Where has our climate cash gone if not into preventing wildfires?

By: Rachel Marsden

PARIS — Wildfires are front and center in the Western world this summer, from Hawaii to Canada and around Europe. Our leaders are telling us that it’s because of climate change. What have they been spending our cash on if they claim that wildfires are getting worse despite our contributions?

“Millions of people are experiencing dangerous air quality due to wildfires across Canada, which are intensifying because of the climate crisis,” US Vice President Kamala Harris said.

“We’re seeing more and more of these fires because of climate change,” echoed Canadian Prime Minister Justin Trudeau on Twitter, adding that his government will “keep working – here at home and with partners around the world – to tackle climate change and address its impacts.”

That really doesn’t sound like they’re giving us a very good return on our climate change investment. So how about instead of constantly citing the need for our cash to control the temperature of the earth’s atmosphere right down to a specific degree, use it instead to manage our parks and forests better? You know, something with an actual metric to ensure accountability.

Contrary to the establishment narrative, it would seem that a lack of global warming and fires over the course of the past several decades has led to an accumulation of dead growth which now desperately requires preventive burns so that it doesn’t all risk going up in smoke at once in a massive carbon footprint. So maybe they could start with that.

There’s also a clear demand for firefighting equipment, like water bombers. Canada has dominated their production, but Europe is demanding a new generation Canadair and Canada has failed to maintain the expertise required to produce it.

Why hasn’t climate change cash been used to invest in the manufacturing of this new plane that much of the Western world wants to buy, and which would generate a decent return rather than just a bottomless spending pit?

Western nations have most recently turned to multiplying carbon taxes on both businesses and consumers — all of which ultimately land on our shoulders as businesses pass the buck in the form of increased prices on virtually everything. And with the exception of France’s Yellow Vest revolt on an eco-tax increase to fuel in 2018, voters have generally just shrugged it off. Inflation across the entire Western world has been skyrocketing and few have cited climate taxes as a culprit.

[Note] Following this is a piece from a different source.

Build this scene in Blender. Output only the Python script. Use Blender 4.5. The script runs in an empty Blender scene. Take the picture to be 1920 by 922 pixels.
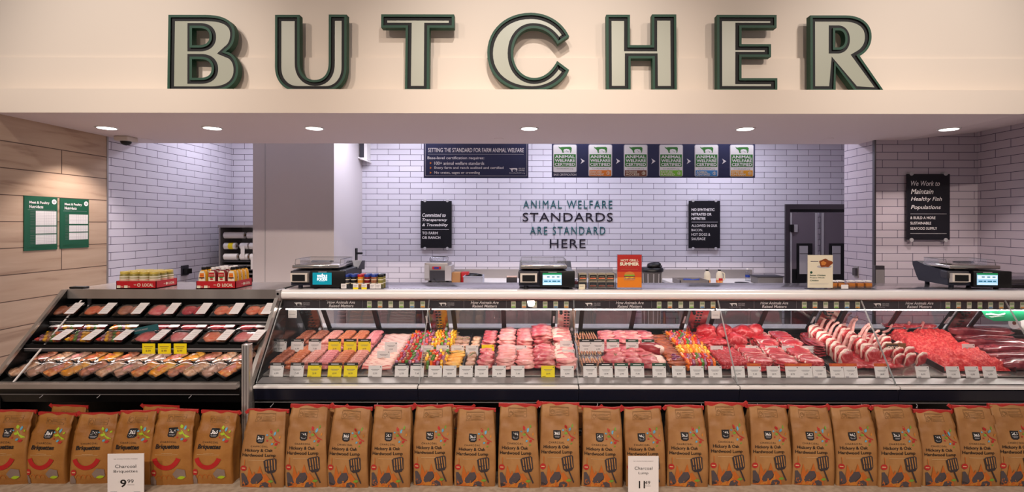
import bpy, bmesh, math, random
from mathutils import Vector, Matrix, noise, geometry
C = bpy.context.scene.collection
SC = bpy.context.scene
PI = math.pi
# ---------------------------------------------------------------- calibration (pixel -> place at a known distance)
F, CX, CY, EYE = 930.0, 990.0, 420.0, 1.65
def X(px, D): return (px-CX)*D/F
def Z(py, D): return EYE+(CY-py)*D/F
def lin(c):
    r = []
    for v in c[:3]:
        v = v/255.0
        r.append(v/12.92 if v <= .04045 else ((v+.055)/1.055)**2.4)
    return (r[0], r[1], r[2], 1)
# ---------------------------------------------------------------- camera
cam = bpy.data.cameras.new('camera'); camo = bpy.data.objects.new('camera', cam); C.objects.link(camo)
camo.location = (0, 0, EYE)
camo.rotation_euler = (PI/2, 0.0, 0.0)
camo.rotation_euler = (Matrix.Rotation(math.radians(-0.09), 4, 'Y') @ Matrix.Rotation(PI/2, 4, 'X')).to_euler()
cam.sensor_width = 36; cam.lens = 36*F/1920.0
cam.shift_x = -30/1920.0; cam.shift_y = -41/1920.0
cam.clip_start = .05; cam.clip_end = 100
SC.camera = camo
# ---------------------------------------------------------------- colour management, world
SC.view_settings.view_transform = 'Standard'; SC.view_settings.look = 'None'
SC.view_settings.gamma = 1; SC.view_settings.exposure = 0.0; SC.view_settings.use_curve_mapping = False
w = bpy.data.worlds.new('world'); SC.world = w; w.use_nodes = True
w.node_tree.nodes['Background'].inputs[0].default_value = (1.0, .90, .90, 1)
w.node_tree.nodes['Background'].inputs[1].default_value = 0.21
# ---------------------------------------------------------------- lights
def area(name, loc, rot, sx, sy, power, col):
    l = bpy.data.lights.new(name, 'AREA'); l.shape = 'RECTANGLE'; l.size = sx; l.size_y = sy
    l.energy = power; l.color = col
    o = bpy.data.objects.new(name, l); o.location = loc; o.rotation_euler = rot; C.objects.link(o); return o
def spot(name, loc, target, power, col, angle, blend=.6, r=.04):
    l = bpy.data.lights.new(name, 'SPOT'); l.energy = power; l.color = col; l.spot_size = math.radians(angle)
    l.spot_blend = blend; l.shadow_soft_size = r
    o = bpy.data.objects.new(name, l); o.location = loc
    d = Vector(target)-Vector(loc); o.rotation_euler = d.to_track_quat('-Z', 'Y').to_euler(); C.objects.link(o); return o
WARM = (1.0, .80, .62); COOL = (.80, .82, 1.0)
# store ceiling lights on the customer's side
for x in (-4.2, -1.5, 1.5, 4.2):
    spot('store_light', (x, -2.2, 5.2), (x*.6, 3.2, .6), 500, (1.0, .84, .73), 62, .6, .07)
for x in (-3.35, 0.05, 3.3):
    spot('track_light', (x, 1.25, 4.9), (x, 3.95, 3.05), 270, (1.0, .92, .87), 56, 1.0, .06)
# kitchen ceiling lights behind the soffit
for x in (-3.2, -1.6, 0.5, 2.6):
    area('kitchen_light', (x, 6.1, 2.96), (math.radians(0), 0, 0), 1.1, .35, 27, (.84, .84, 1.0))
DOWN_PX = [(200, 242.5), (398, 241), (589, 240), (992, 240), (1397, 239), (1779, 239)]
DOWN_Y = 4.43; SOF = 2.505
for k, (px, py) in enumerate(DOWN_PX):
    x = X(px, DOWN_Y)
    spot('downlight_lamp', (x, DOWN_Y, SOF-.01), (x, DOWN_Y+.05, 0), (95, 60, 58, 58, 55, 48)[k], (1.0, .87, .84), 105, .5, .05)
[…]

In Canada, the federal carbon tax — rebranded as a “pollution tax”, because it’s apparently easier to sell a tax on pollution than one on carbon (aka plant food) — is programmed to automatically increase every year, and just went up again on fuel.

The cash collected through the scheme gets redistributed as the government sees fit — to “individuals and families through pollution price rebates” and to businesses and “Indigenous groups,” according to the government’s website.

And while the government insisted earlier this year that citizens got back more in rebates than they spent on the fuel tax itself, it’s impossible to measure how much extra these same people paid as a result of the skyrocketing inflation to which this tax contributes right across the board.

Although we’re told that climate taxes are meant to curb climate change, fewer people actually believe it. A national Nanos Research survey this month found that just 15 percent of Canadians believe that to be the case, with 53 percent saying that it hasn’t.

So people are catching onto the racket. And why wouldn’t they? After years of guilt trips and being blamed for whatever the earth’s climate happens to be doing at any given moment, they’re starting to notice that government action in this area is as useless as it is elsewhere.

While the average person gets stiffed, others profit from perpetuation of the issue. It’s not that much different than the endless Western spending on US weapons for Ukraine, which has just led the Washington Post to publish a new dire US intelligence community assessment of Kyiv’s “counteroffensive” against Russian forces.

Regardless of the Ukraine conflict’s eventual outcome, the military industrial complex will be the clear winner. Similarly, “green“ beneficiaries of government largesse have failed to meet expectations in powering industrialized nations despite massive state assistance.

The need for Germany — Europe’s greenest economy — to fall back on dirty coal because solar and wind weren’t ready for prime time when European sanctions cut off the bloc from cheap Russian gas, is a prime example. But investors in renewables are still getting rich off our backs for endlessly trying.

It’s the average citizen dodging wildfires while struggling with inflation — both the result of government mismanagement— who serves as the perpetual cash cow. And they’ll continue to do so until they wise up and start fighting back.